> **WHAT THE TASK ASKS**
Pictures excluded, return the lines below from the first through the line holding "mb.face([p + a".

> **DATA**

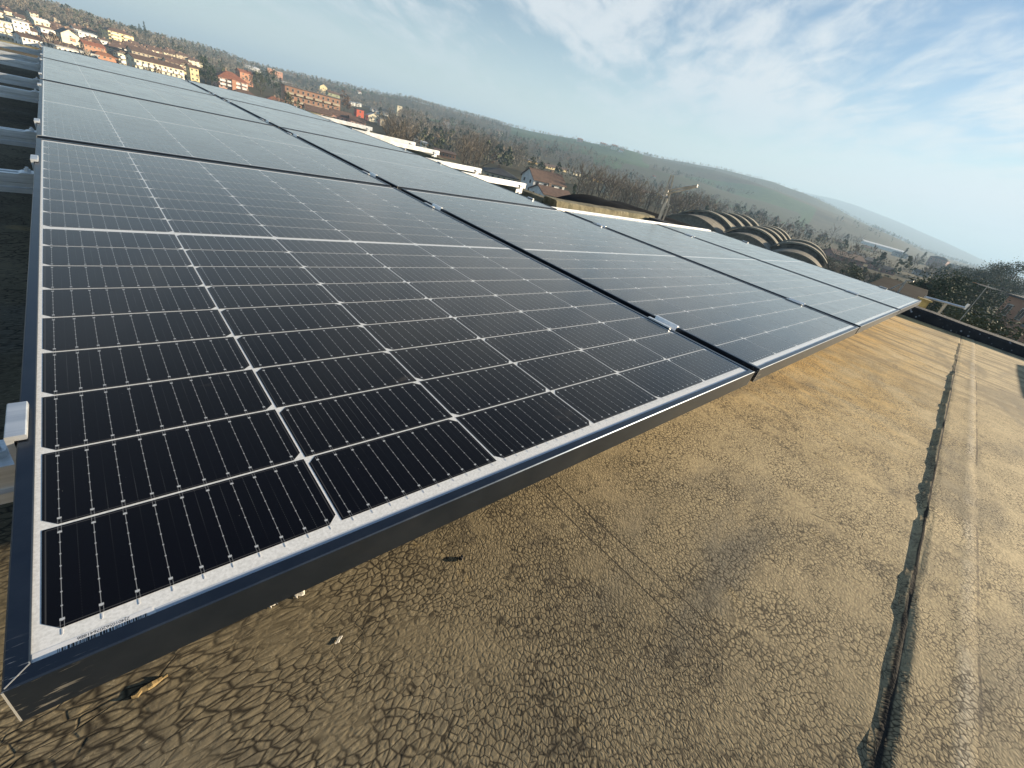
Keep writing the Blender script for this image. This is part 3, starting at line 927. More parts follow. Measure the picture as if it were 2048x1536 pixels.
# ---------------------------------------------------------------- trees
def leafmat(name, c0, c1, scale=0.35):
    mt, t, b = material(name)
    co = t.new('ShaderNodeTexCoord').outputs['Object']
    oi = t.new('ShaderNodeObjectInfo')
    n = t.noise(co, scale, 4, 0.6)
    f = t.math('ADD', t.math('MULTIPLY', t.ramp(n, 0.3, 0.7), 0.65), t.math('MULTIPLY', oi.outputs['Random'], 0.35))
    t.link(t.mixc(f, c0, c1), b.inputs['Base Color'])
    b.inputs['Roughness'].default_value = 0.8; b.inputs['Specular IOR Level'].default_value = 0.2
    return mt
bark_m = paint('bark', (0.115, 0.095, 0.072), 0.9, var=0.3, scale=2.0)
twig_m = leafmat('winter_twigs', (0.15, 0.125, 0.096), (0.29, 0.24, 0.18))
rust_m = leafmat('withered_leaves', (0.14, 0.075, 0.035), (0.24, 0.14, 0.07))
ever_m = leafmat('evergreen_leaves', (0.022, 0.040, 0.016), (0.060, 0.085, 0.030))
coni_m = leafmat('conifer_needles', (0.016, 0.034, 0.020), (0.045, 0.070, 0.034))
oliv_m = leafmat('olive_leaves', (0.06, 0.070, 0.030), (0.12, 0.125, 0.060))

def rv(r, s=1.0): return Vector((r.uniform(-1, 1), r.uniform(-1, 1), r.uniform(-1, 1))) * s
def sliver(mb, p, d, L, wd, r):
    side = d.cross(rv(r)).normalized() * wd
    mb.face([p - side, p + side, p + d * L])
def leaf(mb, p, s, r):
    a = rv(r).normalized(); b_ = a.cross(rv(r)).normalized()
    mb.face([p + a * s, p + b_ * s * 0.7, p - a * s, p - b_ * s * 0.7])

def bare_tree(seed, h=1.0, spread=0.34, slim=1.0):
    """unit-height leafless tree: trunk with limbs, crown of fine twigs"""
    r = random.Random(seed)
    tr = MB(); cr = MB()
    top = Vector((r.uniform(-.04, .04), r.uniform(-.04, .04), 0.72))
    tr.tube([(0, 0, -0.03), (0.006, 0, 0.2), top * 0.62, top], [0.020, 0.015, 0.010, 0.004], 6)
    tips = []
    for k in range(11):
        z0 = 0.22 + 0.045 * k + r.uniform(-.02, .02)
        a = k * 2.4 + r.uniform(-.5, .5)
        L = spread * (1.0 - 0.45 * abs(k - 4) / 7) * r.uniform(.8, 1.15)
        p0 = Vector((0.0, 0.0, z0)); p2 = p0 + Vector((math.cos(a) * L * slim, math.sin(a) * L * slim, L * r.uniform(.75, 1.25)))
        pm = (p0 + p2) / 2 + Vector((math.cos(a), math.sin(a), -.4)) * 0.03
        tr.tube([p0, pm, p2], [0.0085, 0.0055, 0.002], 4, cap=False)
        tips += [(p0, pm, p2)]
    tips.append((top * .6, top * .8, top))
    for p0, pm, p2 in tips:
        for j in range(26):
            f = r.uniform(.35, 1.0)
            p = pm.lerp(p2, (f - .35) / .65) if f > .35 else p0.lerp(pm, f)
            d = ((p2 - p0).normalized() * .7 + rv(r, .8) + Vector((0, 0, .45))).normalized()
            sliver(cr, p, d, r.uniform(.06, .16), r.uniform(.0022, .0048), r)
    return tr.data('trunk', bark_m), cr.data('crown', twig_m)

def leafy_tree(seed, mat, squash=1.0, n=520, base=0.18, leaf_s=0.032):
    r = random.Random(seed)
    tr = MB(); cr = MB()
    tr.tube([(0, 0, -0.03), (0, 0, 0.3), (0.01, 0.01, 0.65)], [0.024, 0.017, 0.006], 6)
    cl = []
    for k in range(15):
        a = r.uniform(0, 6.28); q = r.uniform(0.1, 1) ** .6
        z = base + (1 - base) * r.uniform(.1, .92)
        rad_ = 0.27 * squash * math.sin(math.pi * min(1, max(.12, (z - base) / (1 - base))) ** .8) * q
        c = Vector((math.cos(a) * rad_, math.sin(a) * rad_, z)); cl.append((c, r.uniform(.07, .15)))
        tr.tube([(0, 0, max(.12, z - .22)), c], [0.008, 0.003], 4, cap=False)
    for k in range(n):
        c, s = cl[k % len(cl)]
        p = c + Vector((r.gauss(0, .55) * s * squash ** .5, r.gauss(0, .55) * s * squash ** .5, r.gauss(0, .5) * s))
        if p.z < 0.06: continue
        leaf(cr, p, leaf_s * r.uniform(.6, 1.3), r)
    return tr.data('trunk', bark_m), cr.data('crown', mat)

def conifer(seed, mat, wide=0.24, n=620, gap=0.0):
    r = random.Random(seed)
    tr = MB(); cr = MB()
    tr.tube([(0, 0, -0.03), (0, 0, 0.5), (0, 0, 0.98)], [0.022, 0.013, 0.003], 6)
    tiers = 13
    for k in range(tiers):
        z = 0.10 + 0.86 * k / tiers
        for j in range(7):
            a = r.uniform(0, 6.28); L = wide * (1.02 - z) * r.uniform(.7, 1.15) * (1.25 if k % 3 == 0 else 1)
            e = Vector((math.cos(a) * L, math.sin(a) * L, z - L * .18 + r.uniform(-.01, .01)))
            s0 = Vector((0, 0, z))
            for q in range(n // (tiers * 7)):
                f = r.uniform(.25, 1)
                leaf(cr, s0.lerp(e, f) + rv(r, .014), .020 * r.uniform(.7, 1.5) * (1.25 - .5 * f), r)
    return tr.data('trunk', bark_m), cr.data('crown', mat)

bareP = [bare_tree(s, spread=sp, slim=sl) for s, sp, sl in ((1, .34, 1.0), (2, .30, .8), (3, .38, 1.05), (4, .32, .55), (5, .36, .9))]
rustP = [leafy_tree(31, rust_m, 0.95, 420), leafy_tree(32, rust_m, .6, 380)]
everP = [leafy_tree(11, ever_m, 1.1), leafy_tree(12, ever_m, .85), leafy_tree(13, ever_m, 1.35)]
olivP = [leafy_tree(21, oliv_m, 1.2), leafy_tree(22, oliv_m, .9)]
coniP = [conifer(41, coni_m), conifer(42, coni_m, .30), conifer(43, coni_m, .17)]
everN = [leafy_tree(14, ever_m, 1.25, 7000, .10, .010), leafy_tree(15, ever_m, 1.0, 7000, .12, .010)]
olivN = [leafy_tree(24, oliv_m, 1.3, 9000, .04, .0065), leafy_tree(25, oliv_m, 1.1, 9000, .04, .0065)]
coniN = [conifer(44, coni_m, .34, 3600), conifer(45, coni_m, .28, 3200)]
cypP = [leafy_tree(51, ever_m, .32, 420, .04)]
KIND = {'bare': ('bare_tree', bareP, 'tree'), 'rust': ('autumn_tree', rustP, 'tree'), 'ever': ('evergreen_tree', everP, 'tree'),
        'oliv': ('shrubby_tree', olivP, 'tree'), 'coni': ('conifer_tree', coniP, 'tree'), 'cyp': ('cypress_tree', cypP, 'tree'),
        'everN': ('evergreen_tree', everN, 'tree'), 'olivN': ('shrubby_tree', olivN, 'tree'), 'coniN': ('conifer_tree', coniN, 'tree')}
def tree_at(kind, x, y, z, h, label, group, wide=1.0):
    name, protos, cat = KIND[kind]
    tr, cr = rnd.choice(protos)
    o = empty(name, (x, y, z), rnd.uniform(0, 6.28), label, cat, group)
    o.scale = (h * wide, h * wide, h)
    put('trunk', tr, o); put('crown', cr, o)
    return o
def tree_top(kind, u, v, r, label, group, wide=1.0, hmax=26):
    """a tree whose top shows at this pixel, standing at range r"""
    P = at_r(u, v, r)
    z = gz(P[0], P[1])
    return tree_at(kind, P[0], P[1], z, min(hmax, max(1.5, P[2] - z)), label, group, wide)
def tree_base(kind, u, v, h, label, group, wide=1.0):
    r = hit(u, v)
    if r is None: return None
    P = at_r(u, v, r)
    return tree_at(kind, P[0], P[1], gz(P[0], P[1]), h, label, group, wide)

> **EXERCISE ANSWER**
Keep writing the Blender script for this image. This is part 3, starting at line 927. More parts follow. Measure the picture as if it were 2048x1536 pixels.
# ---------------------------------------------------------------- trees
def leafmat(name, c0, c1, scale=0.35):
    mt, t, b = material(name)
    co = t.new('ShaderNodeTexCoord').outputs['Object']
    oi = t.new('ShaderNodeObjectInfo')
    n = t.noise(co, scale, 4, 0.6)
    f = t.math('ADD', t.math('MULTIPLY', t.ramp(n, 0.3, 0.7), 0.65), t.math('MULTIPLY', oi.outputs['Random'], 0.35))
    t.link(t.mixc(f, c0, c1), b.inputs['Base Color'])
    b.inputs['Roughness'].default_value = 0.8; b.inputs['Specular IOR Level'].default_value = 0.2
    return mt
bark_m = paint('bark', (0.115, 0.095, 0.072), 0.9, var=0.3, scale=2.0)
twig_m = leafmat('winter_twigs', (0.15, 0.125, 0.096), (0.29, 0.24, 0.18))
rust_m = leafmat('withered_leaves', (0.14, 0.075, 0.035), (0.24, 0.14, 0.07))
ever_m = leafmat('evergreen_leaves', (0.022, 0.040, 0.016), (0.060, 0.085, 0.030))
coni_m = leafmat('conifer_needles', (0.016, 0.034, 0.020), (0.045, 0.070, 0.034))
oliv_m = leafmat('olive_leaves', (0.06, 0.070, 0.030), (0.12, 0.125, 0.060))

def rv(r, s=1.0): return Vector((r.uniform(-1, 1), r.uniform(-1, 1), r.uniform(-1, 1))) * s
def sliver(mb, p, d, L, wd, r):
    side = d.cross(rv(r)).normalized() * wd
    mb.face([p - side, p + side, p + d * L])
def leaf(mb, p, s, r):
    a = rv(r).normalized(); b_ = a.cross(rv(r)).normalized()
    mb.face([p + a * s, p + b_ * s * 0.7, p - a * s, p - b_ * s * 0.7])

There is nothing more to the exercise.